Z pewnością jest bardziej szkodliwa dla wolności i jest większym wrogiem klasowym od szeregowej funkcjonariuszki policji w Santiago; nawet jeżeli (w przeciwieństwie do przykładowej funkcjonariuszki) żadnego dealera narkotyków nigdy nie aresztowała.
 
OP
OP
D

Deleted member 427

Guest
Moja klasyfikacja wydaje mi się zdroworozsądkowa. Przecież na wolnym rynku komuchy mogą wykupić amfiteatr i napierdalać w nim komusze seanse nienawiści, w których wielki brat z ekranu będzie nawoływać do niszczenie wolnego rynku. I czym to się będzie różnić od sytuacji tej komuszki, która na Facebooku nawołuje do utworzenia komunolandu?
 

Avx

Active Member
831
186
Konkretne pytanie, kto jest większym wrogiem klasowym:
- policjantka z wydziału antynarkotykowego policji z Santiago de Chile, która przy ostatniej interwencji poważnie zraniła broniącego się; uczciwego handlarza;
czy też
- komunistka, której celowe działania destabilizują prawa własności w całym kraju i niszczą podstawy utrzymania setek tysięcy handlarzy; nie tylko prochami, ale nawet marchewką

Konkretnie ?
Oczywiście, oba zwierzęta socjalne zasługują na surowe traktowanie; ale jednak druga sucz to trochę inna klasa od pierwszej ? Na swoją niekorzyść ?


kawador napisał:
I czym to się będzie różnić od sytuacji tej komuszki, która na Facebooku nawołuje do utworzenia komunolandu?

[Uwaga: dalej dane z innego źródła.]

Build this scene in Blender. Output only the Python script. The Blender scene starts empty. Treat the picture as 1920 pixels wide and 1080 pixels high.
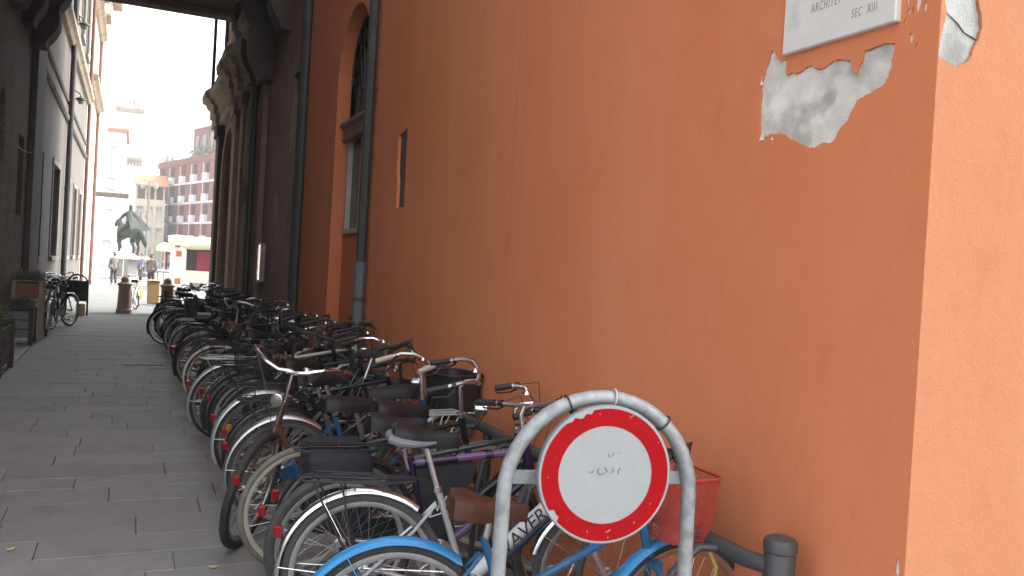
import bpy, bmesh, math, random
from mathutils import Vector, Matrix
from mathutils.geometry import delaunay_2d_cdt

R = math.radians
random.seed(11)
SC = bpy.context.scene
COL = SC.collection

# ------------------------------------------------------------------ camera
CAM_H = 1.62
cam_data = bpy.data.cameras.new('camera')
cam_data.sensor_width = 36.0
cam_data.lens = 1600.0 / 1920.0 * 36.0
cam_data.clip_start = 0.05
cam_data.clip_end = 2000
cam = bpy.data.objects.new('camera', cam_data)
COL.objects.link(cam)
SC.camera = cam
_yaw, _pitch, _roll = R(24.151), R(0.814), R(3.3)
_F = Vector((math.sin(_yaw) * math.cos(_pitch), math.cos(_yaw) * math.cos(_pitch), -math.sin(_pitch)))
_Rt = Vector((math.cos(_yaw), -math.sin(_yaw), 0))
_U = _Rt.cross(_F)
_R2 = _Rt * math.cos(_roll) + _U * math.sin(_roll)
_U2 = _U * math.cos(_roll) - _Rt * math.sin(_roll)
_m = Matrix.Identity(4)
for i in range(3):
    _m[i][0], _m[i][1], _m[i][2] = _R2[i], _U2[i], -_F[i]
_m[2][3] = CAM_H
cam.matrix_world = _m

# ------------------------------------------------------------------ sky, sun, exposure
SUN_EL, SUN_AZ = R(50), R(6)            # azimuth measured from +X towards +Y
world = bpy.data.worlds.new('World')
SC.world = world
world.use_nodes = True
nt = world.node_tree
bg = nt.nodes['Background']
sky = nt.nodes.new('ShaderNodeTexSky')
sky.sky_type = 'NISHITA'
sky.sun_disc = False
sky.sun_elevation = SUN_EL
sky.sun_rotation = R(90) - SUN_AZ        # Blender measures it clockwise from +Y
sky.dust_density = 5.0
sky.air_density = 1.0
sky.ozone_density = 1.0
hsv = nt.nodes.new('ShaderNodeHueSaturation')   # hazy white summer sky
hsv.inputs['Saturation'].default_value = 0.22
nt.links.new(sky.outputs[0], hsv.inputs['Color'])
nt.links.new(hsv.outputs[0], bg.inputs[0])
bg.inputs[1].default_value = 0.15
sun_data = bpy.data.lights.new('sun', 'SUN')
sun_data.energy = 0.6
sun_data.angle = R(10)
sun_data.color = (1.0, 0.94, 0.86)
sun = bpy.data.objects.new('sun', sun_data)
COL.objects.link(sun)
_sd = Vector((math.cos(SUN_EL) * math.cos(SUN_AZ), math.cos(SUN_EL) * math.sin(SUN_AZ), math.sin(SUN_EL)))
sun.rotation_euler = _sd.to_track_quat('Z', 'Y').to_euler()
sun.location = (20, -10, 30)
SC.view_settings.view_transform = 'Standard'
SC.view_settings.look = 'None'
SC.view_settings.exposure = 2.62
SC.view_settings.gamma = 1.0
SC.cycles.use_denoising = True
SC.cycles.max_bounces = 8
SC.cycles.diffuse_bounces = 5
SC.cycles.sample_clamp_indirect = 6.0

# ------------------------------------------------------------------ materials
MATS = {}
def _n(nt, t, **kw):
    n = nt.nodes.new(t)
    for k, v in kw.items():
        setattr(n, k, v)
    return n

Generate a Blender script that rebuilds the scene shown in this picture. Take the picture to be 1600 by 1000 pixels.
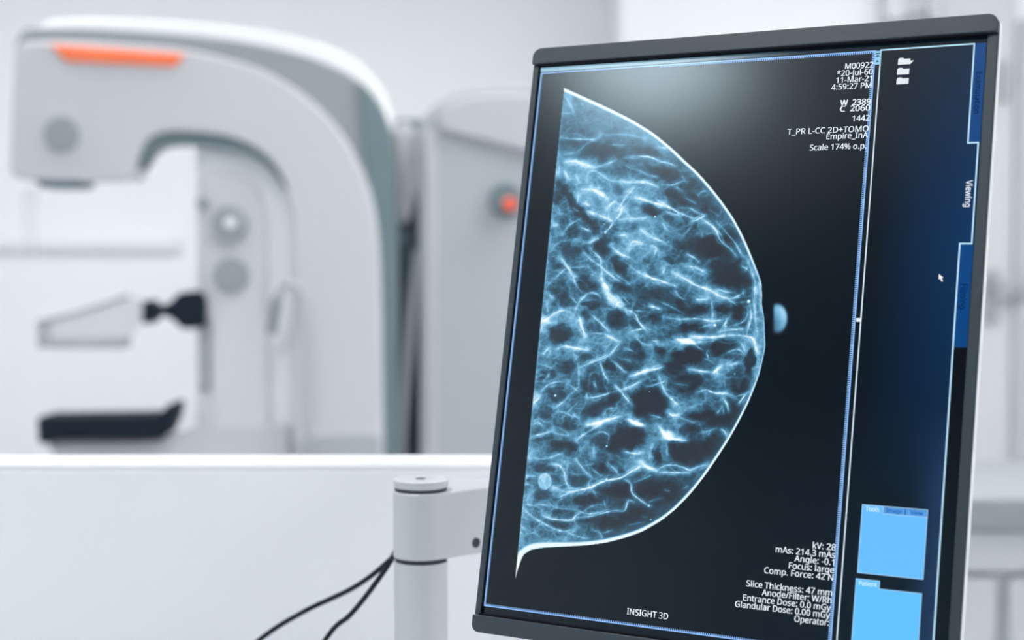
import bpy, bmesh, math
import numpy as np
from mathutils import Vector, Matrix

S = bpy.context.scene
COL = S.collection
for o in list(bpy.data.objects):
    bpy.data.objects.remove(o)

# ---------------------------------------------------------------- camera, world, exposure
EYE = Vector((0.0, 0.0, 1.2)); PITCH = 0.042991; FPX = 2400.0
cam_data = bpy.data.cameras.new('camera'); cam = bpy.data.objects.new('camera', cam_data); COL.objects.link(cam)
cam.location = EYE; cam.rotation_euler = (math.pi/2-PITCH, 0, 0)
cam_data.sensor_width = 36.0; cam_data.lens = FPX/1600*36.0; cam_data.clip_start = .02
cam_data.dof.use_dof = True; cam_data.dof.focus_distance = 1.07; cam_data.dof.aperture_fstop = 4.0; cam_data.dof.aperture_blades = 0
S.camera = cam
S.view_settings.view_transform = 'Standard'; S.view_settings.look = 'None'; S.view_settings.gamma = 1.0
S.view_settings.use_curve_mapping = False; S.view_settings.exposure = 0.0
S.cycles.use_denoising = True; S.cycles.max_bounces = 10; S.cycles.diffuse_bounces = 6; S.cycles.sample_clamp_indirect = 6
world = bpy.data.worlds.new('world'); S.world = world; world.use_nodes = True
world.node_tree.nodes['Background'].inputs[0].default_value = (.86, .93, 1, 1); world.node_tree.nodes['Background'].inputs[1].default_value = .6
# ceiling lamps: x, y, half width, half depth, strength (built below as fixtures)
LAMPS = [(-1.6, 3.3, .6, .3, 14), (0.9, 2.9, .6, .3, 15), (-.35, 1.9, .3, .3, 8), (-1.97, -.12, .22, .15, 26), (-.8, .45, .36, .3, 20.5), (2.3, 2.4, .3, .6, 10), (2.3, .1, .3, .5, 13)]  # last three are unseen fill lamps added to brighten partition and monitor edge
LAMP_TINT = (1.0, .985, .97)

# ---------------------------------------------------------------- materials
def lin(r, g, b):
    f = lambda c: c/12.92 if c <= .04045 else ((c+.055)/1.055)**2.4
    return (f(r/255), f(g/255), f(b/255))
def mat(name, rgb, rough=.5, metal=0, emis=None, es=1.0, noise=0, nscale=20, spec=.5, alpha=1, coat=0, bump=0):
    m = bpy.data.materials.new(name); m.use_nodes = True
    nt = m.node_tree; b = nt.nodes['Principled BSDF']
    b.inputs['Base Color'].default_value = (*rgb, 1); b.inputs['Roughness'].default_value = rough; b.inputs['Metallic'].default_value = metal
    b.inputs['Specular IOR Level'].default_value = spec; b.inputs['Alpha'].default_value = alpha; b.inputs['Coat Weight'].default_value = coat
    if emis:
        b.inputs['Emission Color'].default_value = (*emis, 1); b.inputs['Emission Strength'].default_value = es
    if noise or bump:
        tc = nt.nodes.new('ShaderNodeTexCoord'); n = nt.nodes.new('ShaderNodeTexNoise')
        n.inputs['Scale'].default_value = nscale; n.inputs['Detail'].default_value = 4
        nt.links.new(tc.outputs['Object'], n.inputs['Vector'])
    if noise:
        r = nt.nodes.new('ShaderNodeMapRange'); r.inputs['To Min'].default_value = 1-noise; r.inputs['To Max'].default_value = 1+noise
        mx = nt.nodes.new('ShaderNodeVectorMath'); mx.operation = 'SCALE'; mx.inputs[0].default_value = rgb
        nt.links.new(n.outputs['Fac'], r.inputs['Value']); nt.links.new(r.outputs[0], mx.inputs['Scale']); nt.links.new(mx.outputs[0], b.inputs['Base Color'])
    if bump:
        bp = nt.nodes.new('ShaderNodeBump'); bp.inputs['Strength'].default_value = bump; bp.inputs['Distance'].default_value = .001
        nt.links.new(n.outputs['Fac'], bp.inputs['Height']); nt.links.new(bp.outputs[0], b.inputs['Normal'])
    return m
SCREEN_ROUGH = .17
def screen_mat(name, rgb):                      # a lit patch of the display behind its matt front
    return mat(name, (.003, .004, .005), SCREEN_ROUGH, emis=rgb, es=1, spec=.55)
M = {}
M['wall'] = mat('white_wall_paint', (.88, .90, .905), .7, noise=.015, nscale=3)
M['wall_bright'] = mat('bright_white_wall_panel', (.86, .87, .885), .5, noise=.01, nscale=3)
M['wall_mid'] = mat('blue_grey_wall_paint', (.22, .33, .43), .7, noise=.03, nscale=3)
M['reflection_dark'] = mat('slate_reflection_block', (.012, .02, .03), .7, noise=.03, nscale=3)
M['wall_grey'] = mat('grey_wall_paint', (.7, .73, .75), .7, noise=.03, nscale=3)
M['floor'] = mat('grey_vinyl_floor', (.52, .54, .56), .45, noise=.06, nscale=8)
M['ceiling'] = mat('white_ceiling_tile', (.85, .86, .87), .8, noise=.02, nscale=30)
M['frame_grey'] = mat('grey_door_frame', (.47, .485, .51), .5, noise=.02)
M['trim'] = mat('pale_grey_trim', (.66, .68, .69), .5, noise=.02)
M['machine'] = mat('machine_light_grey', (.575, .58, .605), .42, noise=.01, nscale=5)
M['machine_white'] = mat('machine_white', (.88, .89, .91), .4, noise=.01, nscale=5)
M['machine_grey'] = mat('machine_mid_grey', (.29, .32, .34), .45, noise=.02, nscale=5)
M['cabinet_grey'] = mat('machine_column_grey', (.41, .435, .46), .42, noise=.015, nscale=5)
M['panel_grey'] = mat('machine_panel_grey', (.66, .665, .70), .42, noise=.01)
M['cap_grey'] = mat('machine_cap_grey', (.47, .475, .505), .42, noise=.01)
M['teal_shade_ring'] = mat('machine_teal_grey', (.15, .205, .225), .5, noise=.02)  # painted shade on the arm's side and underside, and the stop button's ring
M['door'] = mat('light_grey_door', (.60, .61, .63), .5, noise=.012, nscale=4)
M['rail'] = mat('off_white_rail', (.84, .86, .865), .6, noise=.02)
M['machine_disc'] = mat('machine_disc_grey', (.30, .34, .355), .5, noise=.02)
M['machine_dark'] = mat('machine_dark_slate', (.10, .15, .19), .5, noise=.05)
M['black'] = mat('black_composite', (.007, .016, .026), .7, noise=.1, nscale=40, spec=.2)
M['orange'] = mat('orange_accent', (.88, .19, .075), .4, noise=.02, emis=(1, .2, .06), es=.12)
M['red'] = mat('red_button', (.85, .13, .07), .35, noise=.02)
M['clear'] = mat('clear_plastic', (.60, .61, .63), .3, noise=.01, alpha=.28)
M['clear_film'] = mat('clear_film', (.70, .71, .74), .3, noise=.01, alpha=.14)
M['clear_edge'] = mat('clear_plastic_edge', (.44, .45, .47), .2, noise=.01, alpha=.55)
M['desk'] = mat('white_laminate', (.80, .81, .83), .4, noise=.012, nscale=6)
M['metal'] = mat('brushed_silver_aluminium', (.50, .515, .535), .42, metal=.2, noise=.02, nscale=60)
M['gap'] = mat('dark_gap', (.02, .026, .032), .6, noise=.05)
M['bezel'] = mat('charcoal_plastic', (.036, .050, .062), .48, noise=.05, nscale=300, bump=.15, spec=.45)
M['shade_lining'] = mat('black_shade_lining', (.002, .003, .005), .7, noise=.05, spec=.15)
M['housing'] = mat('silver_plastic', (.90, .91, .93), .35, noise=.01)
M['cable'] = mat('black_rubber', (.006, .011, .016), .6, spec=.25, noise=.1, nscale=80)
M['counter'] = mat('grey_worktop', (.30, .33, .345), .45, noise=.03)
M['counter_front'] = mat('pale_cabinet_front', (.58, .60, .62), .45, noise=.02)
M['steel'] = mat('satin_steel', (.42, .44, .46), .35, metal=.6, noise=.03)
M['lamp_frame'] = mat('lamp_frame_white', (.8, .8, .8), .5, noise=.02)

# ---------------------------------------------------------------- object helpers
def link(name, verts, faces, m, parent=None, bevel=0, seg=3, smooth=True, angle=40):
    me = bpy.data.meshes.new(name); me.from_pydata([tuple(v) for v in verts], [], faces); me.validate()
    bm = bmesh.new(); bm.from_mesh(me); bmesh.ops.recalc_face_normals(bm, faces=bm.faces); bm.to_mesh(me); bm.free()
    if smooth:
        me.polygons.foreach_set('use_smooth', [True]*len(me.polygons)); me.set_sharp_from_angle(angle=math.radians(angle))
    o = bpy.data.objects.new(name, me); COL.objects.link(o); me.materials.append(m)
    if parent is not None: o.parent = parent
    if bevel:
        b = o.modifiers.new('bevel', 'BEVEL'); b.width = bevel; b.segments = seg; b.limit_method = 'ANGLE'; b.angle_limit = math.radians(35); b.harden_normals = False
    return o
def empty(name, loc, label, cat, group=None):
    o = bpy.data.objects.new(name, None); COL.objects.link(o); o.location = loc; o.empty_display_size = .05
    return tag(o, label, cat, group)
def tag(o, label, cat, group=None):
    o['label'] = label; o['category'] = cat
    if group: o['group'] = group
    return o
def structure(o):
    o['kind'] = 'structure'; return o
def box(x0, x1, y0, y1, z0, z1):
    v = [(x, y, z) for x in (x0, x1) for y in (y0, y1) for z in (z0, z1)]
    return v, [(0,1,3,2),(4,6,7,5),(0,4,5,1),(2,3,7,6),(0,2,6,4),(1,5,7,3)]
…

Wspomaga realne strajki, ma ambicje polityczne...
 
OP
OP
D

Deleted member 427

Guest
Konkretne pytanie, kto jest większym wrogiem klasowym

Dla mnie policjantka.

druga sucz to trochę inna klasa od pierwszej ? Na swoją niekorzyść ?

To teraz ja cię proszę o konkretną odpowiedź: czym się różni ta komusza sucz od komuchów na wolnym rynku, kupujących multikino i napierdalających seanse nienawiści wymierzone w kapitalistów (ciebie i mnie)?
 

Avx

Active Member
831
186
Tym, że po wyjściu z multikina nie idą z kamieniami rozpierdalać prywatnych sklepów ? (niedawno w Chile były zamieszki)

A jeżeli idą, to kończą odstrzeleni; albo z przynajmniej skonfiskowanymi majątkami (na poczet pokrycia strat) ?
 
OP
OP
D

Deleted member 427

Guest
Tym, że po wyjściu z multikina nie idą z kamieniami rozpierdalać prywatnych sklepów ?

A skąd wiesz, że nie pójdą? Może pójdą.

A jeżeli idą, to kończą odstrzeleni

To może zamiast gadac o "śmiertelnych wrogach klasowych" i podpinać pod to nastoletnie komuszki studiujące geografie, warto gadać na facebooku o korzyściach z posiadania broni palnej i OBRONY przed czerwonym agresorem?
 

kr2y510

konfederata targowicki
12 770
24 734
zygfryd napisał:
To jak powinna wyglądać twoim zdaniem wolność słowa ?

Wolność słowa, jak pisał Avx, jest ściśle powiązana z własnością prywatną. Jeśli ktoś głosi słowo korzystając z koncesjonowanego eteru, przywilejów państwowych lub państwowej własności może (ale nie musi) być uznany za agresora.
Akurat ta istota głosząc swe brednie nie popełniła jeszcze agresji. Jak będzie głosić te brednie w państwowej przymusowej szkole, to automatycznie zainicjuje agresję.
 

Rattlesnake

Don't tread on me
Członek Załogi
3 591
1 503
Kawador zlituj się i nie przejmuj tego leninowskiego języka. "Wróg klasowy"??? Trzeba plewić libertarianizm z komunizmu, kryptokomunizmu i i miłości do komuszego języka. Ja wiem, że największym językoznawcą był tow. Stalin, ale dajcie se trochę na wstrzymanie.
 
OP
OP
D

Deleted member 427

Guest
Ale czy ja coś przejmuję? Przecież ja to w cudzysłów ująłem - to są słowa Avxa.
 

Shemyazz

New Member
500
38
Maciej Dudek napisał:
Kawador zlituj się i nie przejmuj tego leninowskiego języka. "Wróg klasowy"??? Trzeba plewić libertarianizm z komunizmu, kryptokomunizmu i i miłości do komuszego języka. Ja wiem, że największym językoznawcą był tow. Stalin, ale dajcie se trochę na wstrzymanie.

Ale libertarianami pierwotnie nazywano wolnościowych socjalistów. To Rothbard przejął to słowo od lewactwa. Więc działanie które proponujesz, to jak plewienie Kosowa z Serbów.
 

Rattlesnake

Don't tread on me
Członek Załogi
3 591
1 503
Tak, a czerwoni przejęli to od XVIII wiecznych indeterministów - co jest równie bez znaczenia.

Sprzedają swój zamordyzm pod tysiącem nazw, zawsze starają się wpełznąć do idei wolnościowej i narobić syfu.

Współczesny libertarianizm to sprzeciw wobec zasyfienia idei wolnorynkowej etatyzmem. Nie ma tam miejsca na jeden atom bredni roszczeniowego nieroba Marksa.